* [The request]: Output exactly the span of lines that begins at the line containing "1440 pixels high." and ends at the line containing "lift)).build('pane', M[glass_], o)", both lines included.

* [Data excerpts]:
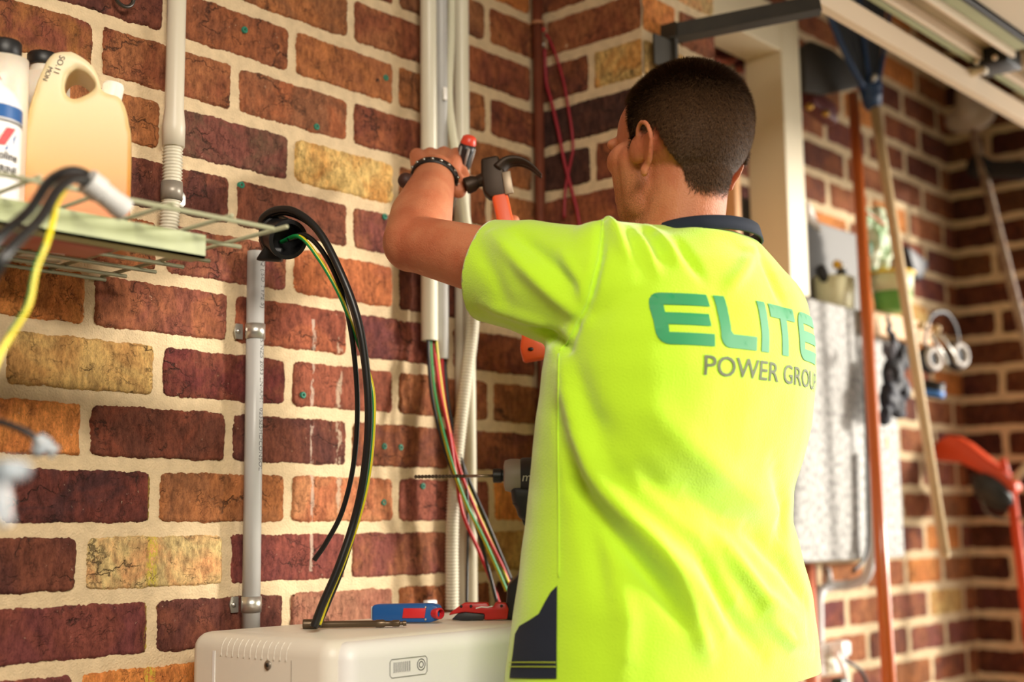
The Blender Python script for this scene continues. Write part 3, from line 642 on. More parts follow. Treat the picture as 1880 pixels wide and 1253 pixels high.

...

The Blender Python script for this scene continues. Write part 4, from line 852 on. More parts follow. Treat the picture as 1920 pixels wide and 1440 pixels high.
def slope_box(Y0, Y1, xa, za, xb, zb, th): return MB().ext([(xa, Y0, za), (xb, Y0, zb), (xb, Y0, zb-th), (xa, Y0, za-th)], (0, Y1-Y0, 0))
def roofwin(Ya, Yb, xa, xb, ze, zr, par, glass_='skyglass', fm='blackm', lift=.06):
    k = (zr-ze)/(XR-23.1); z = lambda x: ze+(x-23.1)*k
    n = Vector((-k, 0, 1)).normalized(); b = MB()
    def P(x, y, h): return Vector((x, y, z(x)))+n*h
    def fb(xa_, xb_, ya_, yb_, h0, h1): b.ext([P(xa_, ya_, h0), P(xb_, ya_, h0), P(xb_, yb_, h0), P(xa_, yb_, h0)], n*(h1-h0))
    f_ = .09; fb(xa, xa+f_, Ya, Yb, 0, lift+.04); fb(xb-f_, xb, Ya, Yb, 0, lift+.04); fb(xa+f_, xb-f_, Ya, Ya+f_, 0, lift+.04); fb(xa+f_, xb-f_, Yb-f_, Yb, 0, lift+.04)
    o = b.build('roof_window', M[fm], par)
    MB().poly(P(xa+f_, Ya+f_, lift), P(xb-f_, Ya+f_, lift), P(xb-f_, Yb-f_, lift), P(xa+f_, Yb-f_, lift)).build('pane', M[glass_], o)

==

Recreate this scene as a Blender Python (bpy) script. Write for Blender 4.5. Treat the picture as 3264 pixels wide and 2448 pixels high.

* [Worked solution]:
The Blender Python script for this scene continues. Write part 4, from line 852 on. More parts follow. Treat the picture as 1920 pixels wide and 1440 pixels high.
def slope_box(Y0, Y1, xa, za, xb, zb, th): return MB().ext([(xa, Y0, za), (xb, Y0, zb), (xb, Y0, zb-th), (xa, Y0, za-th)], (0, Y1-Y0, 0))
def roofwin(Ya, Yb, xa, xb, ze, zr, par, glass_='skyglass', fm='blackm', lift=.06):
    k = (zr-ze)/(XR-23.1); z = lambda x: ze+(x-23.1)*k
    n = Vector((-k, 0, 1)).normalized(); b = MB()
    def P(x, y, h): return Vector((x, y, z(x)))+n*h
    def fb(xa_, xb_, ya_, yb_, h0, h1): b.ext([P(xa_, ya_, h0), P(xb_, ya_, h0), P(xb_, yb_, h0), P(xa_, yb_, h0)], n*(h1-h0))
    f_ = .09; fb(xa, xa+f_, Ya, Yb, 0, lift+.04); fb(xb-f_, xb, Ya, Yb, 0, lift+.04); fb(xa+f_, xb-f_, Ya, Ya+f_, 0, lift+.04); fb(xa+f_, xb-f_, Yb-f_, Yb, 0, lift+.04)
    o = b.build('roof_window', M[fm], par)
    MB().poly(P(xa+f_, Ya+f_, lift), P(xb-f_, Ya+f_, lift), P(xb-f_, Yb-f_, lift), P(xa+f_, Yb-f_, lift)).build('pane', M[glass_], o)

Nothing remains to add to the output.